Data segment =
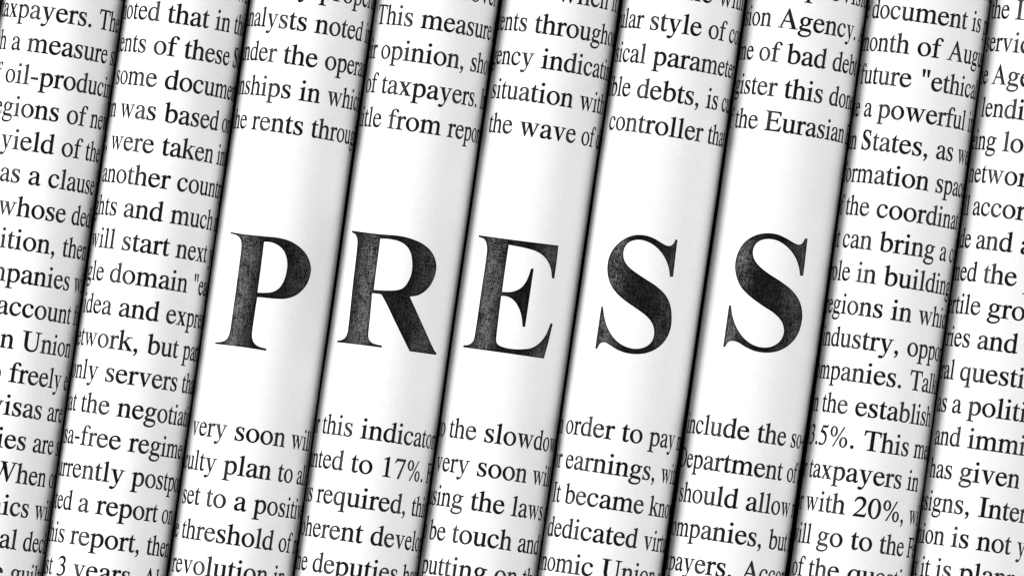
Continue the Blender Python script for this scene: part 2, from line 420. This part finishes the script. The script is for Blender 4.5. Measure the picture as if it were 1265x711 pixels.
def compact(vs, fs):
    used = sorted({q for f in fs for q in f}); m = {q: i for i, q in enumerate(used)}
    return [vs[q] for q in used], [tuple(m[q] for q in f) for f in fs]

# every line of print: text with | before the character whose left edge and base line were found at (x, y)
TEXT = {
 1: [[('of taxpay|ers. The re', 69.6, 26.5), ('such a |measure sti', 33.8, 64), ('of oil-|producing', 49, 103), ('regions |of new ta', 83.7, 148), ('the yield |of the pe', 77, 190),
      ('as a |clause in', 60, 232), ('whose |dedic', 88.5, 280.5), ('addition, |then it', 77, 319.5), ('companie|s will', 79, 359), ('on acc|ount for', 43, 395), ('European |Union', 27, 432.7),
      ('to |freely ele', 12, 468), ('visas |are to', 59, 521), ('companies |are set', 41, 559), ('W|hen on the', 20, 597), ('economics |will be', 43, 638), ('final |decision', 29, 679.5), ('the |guilty of', 13.5, 714)]],
 2: [[('agency noted |that in the sa', 207.4, 27), ('documents of |these Stat', 228, 70), ('on some |documents', 204, 110), ('conclusion was |based on', 202.7, 151), ('place, were |taken into', 200, 192),
      ('in another |country', 219.6, 235), ('rights and |much mo', 211, 276.6), ('will start |next year', 218, 317.5), ('single |domain "eag', 136, 348), ('the idea |and expres', 147.6, 389.5),
      ('network, |but part', 182, 435), ('only |servers that', 131, 469), ('that the |negotiation', 145, 514), ('visa-free |regime is', 159, 557), ('currently |postpone', 163, 597), ('noted a |report on', 118.6, 636), ('this |report, then', 87, 671), ('last 3 |years. Also', 90, 711)]],
 3: [[('and many pro|perties', 437, 5), ('analysts |noted in', 389.6, 40), ('under |the operatio', 350, 79.4), ('relationships |in which', 370, 123), ('the rents |through', 384.5, 169)],
     [('very |soon will b', 291, 543), ('faculty |plan to all', 276, 585), ('set |to a positive', 255, 622), ('the thres|hold of re', 280, 672), ('a rev|olution in', 239, 708)]],
 4: [[('there is moreo|ver to', 594.6, 5), ('This |measure is', 520.6, 35), ('their |opinion, show', 471.6, 70), ('of |taxpayers. In', 471.6, 113), ('title |from report', 479, 160)],
     [('for this |indicators', 446, 540), ('wanted |to 17%. Fo', 434, 580), ('is |required, this', 392, 618), ('coherent |develop', 458, 673), ('the |deputies have', 386, 707)]],
 5: [[('of cases whe|n it is', 742, 9), ('patents |throughou', 660.7, 39), ('agency |indicating', 669, 84.5), ('situation |with the', 716, 136), ('the |wave of de', 642, 167)],
     [('to the |slowdown', 599, 546), ('very |soon will', 590, 588.6), ('using |the laws of', 581, 631), ('to be |touch and t', 558, 670), ('putting |on them', 612, 713)]],
 6: [[('and the |with the', 889, 6), ('regular |style of cou', 804, 34.7), ('physical |parameter', 807, 77.7), ('possible |debts, is cut', 787, 121), ('contr|oller that', 809, 169)],
     [('in order |to pay mo', 768, 546), ('for earnin|gs, with', 778, 590), ('It became |known', 803, 633), ('dedicated |virtual', 795, 679), ('Economic |Union a', 743, 711)]],
 7: [[('of the pro|vision', 1041, 2), ('ession |Agency. As', 962, 33), ('some of |bad debt', 972, 78), ('register |this done', 969, 120), ('of the |Eurasian E', 944.6, 162)],
     [('include |the so-cal', 935.6, 545), ('Depart|ment of th', 904, 582), ('he should |allow re', 922, 631), ('compani|es, but it', 908, 673), ('taxpayers. |Accord', 916, 712)]],
 8: [[('the docu|ment is pr', 1131, 26.6), ('month |of August', 1134, 68), ('of future "|ethical', 1151, 111), ('like a |powerful in', 1085, 143.5), ('European States, |as wel', 1157, 199), ('information |space', 1157, 236.5),
      ('of the |coordinat', 1083, 269), ('it can |bring a co', 1086.5, 309), ('role in |building', 1092, 351), ('regions |in which', 1101, 395.5), ('industry, |opport', 1121.6, 437), ('companies. |Talks', 1124, 480),
      ('in the |establish', 1057, 511), ('13.5%. |This mea', 1067, 554.7), ('for taxpay|ers in', 1079, 600), ('or with |20%, wi', 1054, 639.5), ('will go |to the Fe', 1051, 678), ('of |the question', 999.5, 708)]],
 9: [[('and the |Interest', 1255, 23.5), ('of serv|ice of', 1252, 62.5), ('the |Agency in', 1225.6, 104.7), ('len|ding to', 1241, 146), ('being |loans and', 1239, 187), ('netw|ork and', 1241.5, 226), ('will |according', 1202, 265.5),
      ('made |and all the', 1206, 308.7), ('formed |the pro', 1215, 348), ('fertile |grow on', 1220.6, 392), ('countries |and so', 1208, 432), ('several |questions', 1187, 467), ('as a |political', 1196, 512), ('and |immigrat', 1196, 551),
      ('has |given the', 1186, 590), ('designs, |Internet', 1209, 639.5), ('Union |is not yet', 1175, 676), ('that it |is planned', 1156, 710.5)]],
 0: [[('the title from the rents', None, None)]],
}
SPARE = ['the companies will go to the', 'another report on the rents', 'of taxpayers. The measure is', 'as a clause whose decision in', 'under the operation of the laws',
         'on some documents it was based', 'regions in which it can bring', 'and much more in the building']

# the five headline letters: outlines in zoomed pixels (origin, scale), outline first, then the counter
HEAD = {
 3: ((260, 270), 3.95, [[(97,65),(160,75),(265,86),(330,93),(390,110),(440,142),(475,185),(491,235),(488,275),(470,322),(432,364),(390,385),(340,391),(228,382),(222,420),(204,545),(203,580),(214,607),(238,624),(272,633),(272,643),(150,625),(23,610),(23,602),(52,600),(76,590),(91,565),(100,520),(147,165),(149,115),(140,92),(122,79),(97,73)],
     [(261,112),(300,116),(338,135),(363,165),(375,210),(373,252),(360,300),(336,338),(303,357),(265,361),(229,360),(245,240)]]),
 4: ((410, 270), 3.95, [[(97,58),(170,68),(240,76),(330,84),(400,102),(455,130),(493,170),(511,220),(508,265),(490,312),(462,348),(422,373),(380,380),(440,510),(500,640),(513,655),(510,664),(445,655),(380,646),(310,505),(243,372),(222,366),(196,363),(188,460),(178,555),(179,582),(192,602),(215,612),(244,618),(243,628),(140,615),(25,602),(25,594),(50,589),(68,574),(78,540),(100,335),(124,125),(122,95),(113,76),(97,67)],
     [(236,97),(285,100),(332,112),(366,135),(386,170),(393,220),(389,265),(372,308),(347,338),(312,349),(260,350),(204,347),(220,220)]]),
 5: ((560, 260), 2.963, [[(93,90),(240,110),(385,128),(378,190),(370,248),(362,248),(356,208),(340,177),(312,153),(272,139),(203,125),(190,210),(178,297),(214,297),(247,283),(269,255),(285,212),(294,212),(279,315),(263,425),(254,425),(250,388),(239,354),(219,326),(196,314),(175,312),(165,395),(157,468),(160,486),(176,497),(210,505),(250,507),(290,501),(322,479),(343,448),(357,412),(365,414),(350,478),(333,541),(185,520),(37,500),(37,492),(56,490),(71,479),(78,458),(100,310),(123,150),(121,120),(112,104),(93,97)]]),
 6: ((720, 270), 3.95, [[(462,102),(451,190),(440,283),(425,284),(419,240),(402,195),(375,155),(335,122),(292,105),(258,104),(225,116),(205,140),(198,172),(204,205),(224,234),(256,261),(310,297),(362,332),(404,374),(427,425),(433,488),(425,545),(400,595),(360,633),(312,654),(262,660),(210,654),(165,637),(132,616),(106,603),(85,608),(70,633),(60,634),(75,530),(90,428),(98,428),(105,480),(121,532),(150,580),(190,614),(238,632),(282,632),(320,616),(342,587),(348,546),(336,506),(305,470),(255,434),(195,391),(152,347),(128,300),(120,245),(128,190),(155,140),(200,101),(250,81),(300,81),(345,95),(382,117),(408,131),(428,132),(443,121),(452,102)]]),
 7: ((880, 270), 3.95, [[(465,97),(454,190),(443,278),(428,278),(422,235),(404,187),(370,142),(322,109),(280,99),(240,104),(212,123),(198,155),(202,192),(226,228),(272,266),(338,309),(390,351),(425,402),(438,460),(432,520),(410,575),(370,619),(320,645),(265,653),(207,645),(160,624),(125,603),(96,596),(76,602),(62,625),(52,625),(66,525),(80,422),(90,422),(97,472),(116,527),(150,578),(193,612),(240,627),(286,624),(325,602),(346,567),(348,530),(334,495),(300,460),(245,424),(185,380),(140,334),(116,280),(110,225),(122,170),(155,116),(205,83),(260,71),(315,76),(363,97),(400,119),(424,127),(440,119),(452,97)]]),
}
def smooth_outline(p, n=5):
    """rounds every bend of the outline that is not a corner"""
    m = len(p); corner = []
    for i in range(m):
        a, b, c = p[i-1], p[i], p[(i+1) % m]
        t1, t2 = atan2(b[1]-a[1], b[0]-a[0]), atan2(c[1]-b[1], c[0]-b[0])
        d = abs((t2 - t1 + pi) % (2*pi) - pi)
        corner.append(d > radians(48))
    out = []
    for i in range(m):
        p1, p2 = p[i], p[(i+1) % m]
        p0 = p[i-1] if not corner[i] else (2*p1[0]-p2[0], 2*p1[1]-p2[1])
        p3 = p[(i+2) % m] if not corner[(i+1) % m] else (2*p2[0]-p1[0], 2*p2[1]-p1[1])
        # centripetal-ish tangents scaled to this span
        L = math.hypot(p2[0]-p1[0], p2[1]-p1[1])
        def tan_(q0, q1, q2):
            dx, dy = q2[0]-q0[0], q2[1]-q0[1]; h = math.hypot(dx, dy) or 1
            return dx/h*L, dy/h*L
        m1, m2 = tan_(p0, p1, p2), tan_(p1, p2, p3)
        for k in range(n):
            t = k/n; h1 = 2*t**3-3*t**2+1; h2 = t**3-2*t**2+t; h3 = -2*t**3+3*t**2; h4 = t**3-t**2
            out.append((h1*p1[0]+h2*m1[0]+h3*p2[0]+h4*m2[0], h1*p1[1]+h2*m1[1]+h3*p2[1]+h4*m2[1]))
    return out

LABEL = {
 0: 'newspaper roll barely showing in the top left corner, beside the taxpayers roll',
 1: 'newspaper roll covered in small print reading taxpayers, oil-producing and yield of the',
 2: 'newspaper roll covered in small print reading noted that in the and another country',
 3: 'newspaper roll printed with one large black letter P',
 4: 'newspaper roll printed with one large black letter R',
 5: 'newspaper roll printed with one large black letter E',
 6: 'newspaper roll printed with the large letter S beside the E, below the word controller',
 7: 'newspaper roll printed with the large last letter S, below the word Eurasian',
 8: 'newspaper roll covered in small print reading document is, powerful and 13.5%',
 9: 'newspaper roll along the right edge covered in small print, Agency and Internet',
}
def build_roll(i):
    r = make_roll(i)
    root = bpy.data.objects.new('newspaper_roll', None); C.objects.link(root)
    root.empty_display_size = 0.01
    root.location = (r.c.x, r.c.y, 0); root.rotation_euler = (0, 0, -r.tau)
    root['label'] = LABEL[i]; root['category'] = 'newspaper roll'; root['group'] = 'rolled newspapers lying side by side'
    paper_tube(r, root)
    blocks = TEXT[i]
    taken = []
    for blk in blocks:
        acc = ([], [])
        if blk[0][1] is None:
            pts = [(-0.9*r.R, 8*PITCH)]; v0, pitch = 8*PITCH, PITCH
        else:
            pts = []
            for s, x, y in blk:
                th, v = unproject(r, x - 1.6, y); pts.append((unsqueeze(th)*r.R, v))
            n = len(pts); mi = (n-1)/2; mv = sum(p[1] for p in pts)/n
            pitch = PITCH
            pitch = 42.4*K if n == 5 else pitch
            if n > 10:
                pitch = -sum((k-mi)*(p[1]-mv) for k, p in enumerate(pts))/sum((k-mi)**2 for k in range(n))
            v0 = mv + pitch*mi
        for k, (line, p) in enumerate(zip(blk, pts)):
            v = v0 - pitch*k
            set_line(r, line[0], p[0], v, acc)
            taken.append(v)
        # the print runs on past the frame, up to the ends of the roll
        first, last = v0, v0 - pitch*(len(blk)-1)
        top_block = blk is blocks[0]; low_block = blk is blocks[-1]
        if top_block:
            v = first + pitch
            while v < LEN - 60*K:
                set_line(r, random.choice(SPARE), -1.45*r.R - random.uniform(0, 40)*K, v, acc); v += pitch
        if low_block:
            v = last - pitch
            while v > -LEN + 40*K:
                set_line(r, random.choice(SPARE), -1.45*r.R - random.uniform(0, 40)*K, v, acc); v -= pitch
        vs, fs = compact(*acc)
        mesh_obj('printed_text', vs, fs, INK, root)
    if i in HEAD:
        (ox, oy), sc, conts = HEAD[i]
        shp = []
        for c in conts:
            q = [unproject(r, ox + x/sc, oy + y/sc) for x, y in smooth_outline(c)]
            shp.append([(th*r.R/K, v/K) for th, v in q])
        v2, f2 = fill([shp], 1.7, min(p[1] for p in shp[0]) - 9, max(p[1] for p in shp[0]) + 9, 0.002, 0.0, True)
        vs = [surf(r, u*K/r.R, v*K, INK_H) for u, v in v2]
        o = mesh_obj('headline_letter', vs, f2, HEAD_INK, root)
        seg = [(c[k-1], c[k]) for c in shp for k in range(len(c))]
        def edge_dist(p):
            best = 1e9
            for (ax, ay), (bx, by) in seg:
                dx, dy = bx-ax, by-ay; q = dx*dx + dy*dy or 1e-9
                t = max(0, min(1, ((p[0]-ax)*dx + (p[1]-ay)*dy)/q))
                best = min(best, (p[0]-ax-t*dx)**2 + (p[1]-ay-t*dy)**2)
            return math.sqrt(best)
        at = o.data.attributes.new('inside', 'FLOAT', 'POINT')
        at.data.foreach_set('value', [0.3 + 0.7*max(0, min(1, (edge_dist(p) - 0.3)/2.6)) for p in v2])
    return root
for i in range(10): build_roll(i)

Exercise description =
Give again, exactly, the lines from the start of the data through the one holding "return [vs[q] for"; omit the pictures.

Output of the task =
Continue the Blender Python script for this scene: part 2, from line 420. This part finishes the script. The script is for Blender 4.5. Measure the picture as if it were 1265x711 pixels.
def compact(vs, fs):
    used = sorted({q for f in fs for q in f}); m = {q: i for i, q in enumerate(used)}
    return [vs[q] for q in used], [tuple(m[q] for q in f) for f in fs]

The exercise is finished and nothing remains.